もつれっぱなし
井上 夢人
そういや井上夢人氏の小説を読むのはこれがはじめて。でも学生時代、岡嶋二人(井上夢人が組んでいたコンビ)のミステリはよく読んでいた。
岡嶋二人作品って常に一定の水準を保っているんだけど、すごく印象に残る作品もないんだよなあ。常に七十五点ぐらいのミステリだったなあ。個人的には。
で、『もつれっぱなし』なんだけど、やはり印象に残らない作品集だった。
六篇とも男女の会話だけで構成され、いわゆる地の分は一切ない。会話だけなのでさくさく読める。「説明くさいセリフ」のような不自然さはなく、じつにうまい。

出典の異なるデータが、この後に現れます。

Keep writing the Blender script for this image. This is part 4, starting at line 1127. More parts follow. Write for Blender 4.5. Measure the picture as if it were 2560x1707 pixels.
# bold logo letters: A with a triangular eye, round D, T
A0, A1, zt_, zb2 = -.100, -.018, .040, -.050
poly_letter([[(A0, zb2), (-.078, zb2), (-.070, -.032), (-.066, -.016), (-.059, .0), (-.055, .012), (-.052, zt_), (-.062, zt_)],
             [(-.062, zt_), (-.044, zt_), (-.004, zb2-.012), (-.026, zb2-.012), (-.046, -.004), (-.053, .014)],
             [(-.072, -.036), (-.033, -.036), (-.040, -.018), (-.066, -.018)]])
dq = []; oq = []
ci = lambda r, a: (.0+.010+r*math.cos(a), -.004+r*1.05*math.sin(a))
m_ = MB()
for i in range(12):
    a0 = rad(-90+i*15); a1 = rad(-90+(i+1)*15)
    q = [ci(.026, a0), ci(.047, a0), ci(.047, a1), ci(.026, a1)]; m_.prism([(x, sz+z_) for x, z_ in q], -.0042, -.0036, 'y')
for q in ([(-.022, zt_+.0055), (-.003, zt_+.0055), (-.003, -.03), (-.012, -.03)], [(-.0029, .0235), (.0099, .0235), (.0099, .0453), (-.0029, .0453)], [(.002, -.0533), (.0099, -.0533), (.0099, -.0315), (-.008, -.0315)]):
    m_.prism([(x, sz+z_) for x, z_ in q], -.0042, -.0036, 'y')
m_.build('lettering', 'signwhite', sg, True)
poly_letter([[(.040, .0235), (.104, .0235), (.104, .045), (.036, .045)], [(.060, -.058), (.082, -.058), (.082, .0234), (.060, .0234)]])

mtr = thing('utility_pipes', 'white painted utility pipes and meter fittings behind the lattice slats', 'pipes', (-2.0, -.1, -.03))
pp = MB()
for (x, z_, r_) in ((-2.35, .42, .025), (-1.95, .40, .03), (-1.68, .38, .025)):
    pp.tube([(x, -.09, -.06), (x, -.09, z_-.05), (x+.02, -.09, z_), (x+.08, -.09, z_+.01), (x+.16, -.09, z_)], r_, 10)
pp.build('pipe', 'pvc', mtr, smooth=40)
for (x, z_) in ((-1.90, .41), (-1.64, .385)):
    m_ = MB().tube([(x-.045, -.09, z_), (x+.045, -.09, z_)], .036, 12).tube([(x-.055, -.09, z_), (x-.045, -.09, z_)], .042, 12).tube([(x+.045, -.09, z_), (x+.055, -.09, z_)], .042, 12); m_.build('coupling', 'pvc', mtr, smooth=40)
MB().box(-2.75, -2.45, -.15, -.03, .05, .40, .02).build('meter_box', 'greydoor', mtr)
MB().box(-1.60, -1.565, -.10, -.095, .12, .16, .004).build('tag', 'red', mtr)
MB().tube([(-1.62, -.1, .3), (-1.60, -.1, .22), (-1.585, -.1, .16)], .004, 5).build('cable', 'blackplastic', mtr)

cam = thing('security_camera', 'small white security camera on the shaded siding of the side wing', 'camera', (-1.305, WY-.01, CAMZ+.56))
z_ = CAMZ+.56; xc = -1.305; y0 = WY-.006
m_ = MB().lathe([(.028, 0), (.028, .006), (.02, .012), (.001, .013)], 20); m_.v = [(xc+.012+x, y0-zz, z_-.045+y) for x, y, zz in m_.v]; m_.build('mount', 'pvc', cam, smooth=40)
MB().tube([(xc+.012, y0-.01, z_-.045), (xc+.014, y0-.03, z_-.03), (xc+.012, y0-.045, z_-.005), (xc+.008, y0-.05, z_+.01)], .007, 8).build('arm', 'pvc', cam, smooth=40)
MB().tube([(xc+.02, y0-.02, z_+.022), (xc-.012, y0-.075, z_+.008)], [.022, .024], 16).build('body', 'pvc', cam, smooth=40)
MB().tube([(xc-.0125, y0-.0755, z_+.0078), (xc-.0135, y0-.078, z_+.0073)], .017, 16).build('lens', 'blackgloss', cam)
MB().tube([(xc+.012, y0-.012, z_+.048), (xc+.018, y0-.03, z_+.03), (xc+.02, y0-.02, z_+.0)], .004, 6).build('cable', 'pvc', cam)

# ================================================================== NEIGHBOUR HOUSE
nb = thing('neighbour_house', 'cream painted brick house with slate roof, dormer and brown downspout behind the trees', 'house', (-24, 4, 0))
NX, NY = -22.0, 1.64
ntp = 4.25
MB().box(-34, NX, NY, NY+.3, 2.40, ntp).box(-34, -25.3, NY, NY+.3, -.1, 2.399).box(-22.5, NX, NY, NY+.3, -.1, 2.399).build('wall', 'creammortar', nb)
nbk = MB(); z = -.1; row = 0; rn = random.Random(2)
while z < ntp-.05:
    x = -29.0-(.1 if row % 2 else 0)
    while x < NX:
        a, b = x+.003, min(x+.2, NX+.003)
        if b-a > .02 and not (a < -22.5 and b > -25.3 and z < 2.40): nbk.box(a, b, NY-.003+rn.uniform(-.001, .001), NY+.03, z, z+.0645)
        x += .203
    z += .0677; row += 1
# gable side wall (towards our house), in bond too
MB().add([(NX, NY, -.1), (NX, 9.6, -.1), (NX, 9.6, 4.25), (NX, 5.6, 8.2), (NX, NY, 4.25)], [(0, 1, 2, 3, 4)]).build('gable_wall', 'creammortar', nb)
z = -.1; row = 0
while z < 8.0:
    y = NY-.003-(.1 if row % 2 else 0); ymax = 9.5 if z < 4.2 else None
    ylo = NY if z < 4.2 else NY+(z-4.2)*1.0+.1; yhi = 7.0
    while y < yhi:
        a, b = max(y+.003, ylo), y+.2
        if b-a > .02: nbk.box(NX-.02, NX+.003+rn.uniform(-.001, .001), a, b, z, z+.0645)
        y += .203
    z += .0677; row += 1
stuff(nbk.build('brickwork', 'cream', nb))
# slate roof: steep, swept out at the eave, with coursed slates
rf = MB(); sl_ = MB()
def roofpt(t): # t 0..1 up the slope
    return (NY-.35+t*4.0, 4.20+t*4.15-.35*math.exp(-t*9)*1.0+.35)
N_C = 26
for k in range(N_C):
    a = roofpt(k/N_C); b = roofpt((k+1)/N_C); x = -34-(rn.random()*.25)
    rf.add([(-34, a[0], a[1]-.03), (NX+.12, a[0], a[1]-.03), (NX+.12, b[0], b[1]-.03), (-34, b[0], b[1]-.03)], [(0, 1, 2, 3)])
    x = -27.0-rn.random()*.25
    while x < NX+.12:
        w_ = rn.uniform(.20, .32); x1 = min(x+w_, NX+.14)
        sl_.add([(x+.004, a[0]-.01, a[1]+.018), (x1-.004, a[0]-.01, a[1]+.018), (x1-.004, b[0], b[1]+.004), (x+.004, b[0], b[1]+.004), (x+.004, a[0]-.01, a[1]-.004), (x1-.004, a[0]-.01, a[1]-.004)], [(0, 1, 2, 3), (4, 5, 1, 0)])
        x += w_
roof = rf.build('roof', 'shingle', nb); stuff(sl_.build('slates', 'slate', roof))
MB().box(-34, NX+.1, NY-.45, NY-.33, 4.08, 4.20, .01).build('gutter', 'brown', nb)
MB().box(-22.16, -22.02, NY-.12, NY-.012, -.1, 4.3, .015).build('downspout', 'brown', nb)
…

ほんとうはすごくむずかいしことをやっているのに、苦労の跡も見せずにさらりと男女の関係性や状況を説明してみせている。
ただ、ストーリー展開がすごく単調だった。
『もつれっぱなし』というタイトルだから、どんな意外な展開になるのかと思いきや、「こうなるのかな」と予想したとおりに話は進んでいく。
本筋と関係のない会話がときおり差しこまれるから「これがなにかの伏線なのかな?」と思いながら最後まで読むが、何の伏線でもない。
んー……。これ、なにが『もつれっぱなし』なんだろう?
「二人の主張がはじめはかみあわないが、だんだん理解してもらえるようになる」という話ばかりで、ちっとももつれてない。
ラーメンズに『不透明な会話』というコントがある。
コントではあるが動きはほとんどなく、ほぼ会話のみで成り立っている。
うまくいいくるめて間違ったことを相手に納得させたり、へりくつを並べたり、意図がまったく伝わらなかったり、いつのまにか立場が入れ替わっていたり、これぞ「もつれっぱなし」という感じがする。
(ぜひ一度観ていただいたい)
それに比べると井上夢人『もつれっぱなし』は、ずいぶん単調な話だった。タイトルのせいでこちらが過剰に期待してしまったのかもしれないけど。
とはいえ、最後の『嘘の証明』は終盤で意外な事実が明らかになる構成で、ぼくはまんまと騙された。
会話のみで描写がないからこそ成立するトリックだしね。
これだけは満足できるクオリティだった。